Ты ниспал с высоты твоей "первой любви" (Откр. 2:4-5). Таково осуждение, хотя Судящий общину и признаёт, что она может оправдываться своими многочисленными добрыми делами. "Знаю дела твои, и труд твой, и терпение твое, и то, что ты не можешь сносить развратных", потому что ты разоблачила "тех, которые называют себя Апостолами" (возможно, подразумеваются те лжеучителя, которые ниже названы "николаитами", Откр. 2:2 и сл., Откр. 2:6).
Не удивительно ли, что община, за которой числится такое множество добрых дел, тем не менее потеряла свою первую любовь? Как сочетается столь большое положительное богатство с очевидно еще большим и все разрушающим провалом? Можно предположить, что подобное осуждение Судии стало полнейшей неожиданностью и для самой общины, способной похваляться своими христианскими достижениями. Ведь ее поведение, казалось бы, было правильным и безупречным, чего не отрицает и Сам Господь. И все же с точки зрения истинной любви поведение общины оказалось для Него недостаточным. Уверенность в собственной непогрешимости, полагающаяся на собственные дела, т.е. фарисейство, видимо, захватила уже глубокие и сокровенные духовные пласты, но община не сознает этого и по-прежнему считает свой образ жизни вполне похвальным.
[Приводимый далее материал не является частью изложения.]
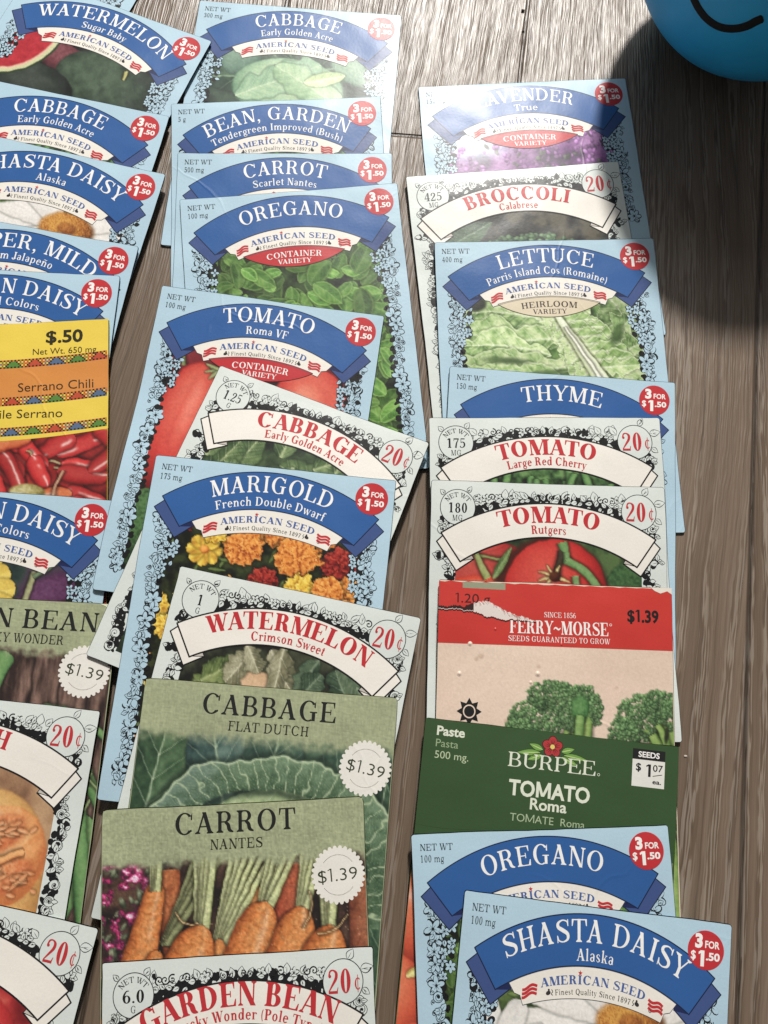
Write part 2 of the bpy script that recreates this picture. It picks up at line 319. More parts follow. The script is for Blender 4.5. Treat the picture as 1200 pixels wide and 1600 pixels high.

А речь-то при этом идет не о понижении температуры на несколько градусов, а о настоящем свержении - сверху до самого низа! Падение это тем опаснее, что его пагубность вовсе не замечается.
Итак, о чем здесь говорится? Не о том ли, что люди привыкают к любви Бога к себе и к своей любви к Богу? Любовь эта, как представляется, дана и сохраняется, она, как нормальное состояние, обеспечивает почву и основание, на которых строится все остальное, включая превосходные добрые дела. Эта любовь, так сказать, порождает и ведет к цели весь естественный порядок вещей, весь мир и его историю. Соответственно и так называемый космический Христос предстает как необходимое и все же вполне естественное основание для социального и личного бытия. Между тем, насколько мы можем и должны считаться с таким основанием, настолько же непреложны богословско-причинные предпосылки бытия мира. И уж если и нужно проводить различие между областью природы и областью благодати, то, безусловно, оно преодолено тем фактом, что Христос есть Альфа и Омега также и всего естественного творения. Если нам продолжать держаться за будто бы непреодолимое разделение между этими двумя областями, то тогда надо сделать неправомочное заключение, будто всемирный порядок лишен своего основания и не имеет цели развития. Убережем ли мы тогда среднего жителя земли от атеизма и нигилизма?
Итак, всегда возможно держаться на определенном уровне благочестия. Город Эфес, куда адресовано апостольское послание, был центром культа императора, и, кроме того, в нем особо почиталась "Артемида Великая", о чем обстоятельно говорится в Деяниях апостолов (гл. 19). Соответственно и христианский культ мог бы занять в городе свое место среди множества других. Ведь в Римской империи было распространено, так сказать, принципиально экуменическое мышление. Христиане города, однако, ни в коем случае не захотели смешивать свою веру с другими верованиями. И как же тогда они могли, при удержании чистоты своего культа, все же ниспасть "с такой высоты"?
Судящее слово Господа, однако, само несудимо. Бог не просто одиноко возвышается над всем и вся, но и привлекает верных к Себе на ту же высоту. "Жизнь ваша сокрыта со Христом в Боге" (Кол. 3:3). И сокрыта она наверху, "на высоте", на небе, потому что со Христом мы умерли и воскресли. Высота, на которой протекает жизнь христиан,- это "вышний Иерусалим" (Гал. 4:26), и образу жизни этого города нам надлежит учиться. Психологически эта истина воспринимается с трудом, и удивляться этому не приходится. Постижимой она становится лишь в "непрестанной молитве", которую ап. Павел ожидает от христиан: ее эмоциональное течение не преследует определенной цели, потому что молящийся убежден, что цель сама овладела им (Флп. 3:12 и сл.). В ней мы ощущаем наше собственное беспокойство и одновременно полный покой в Боге.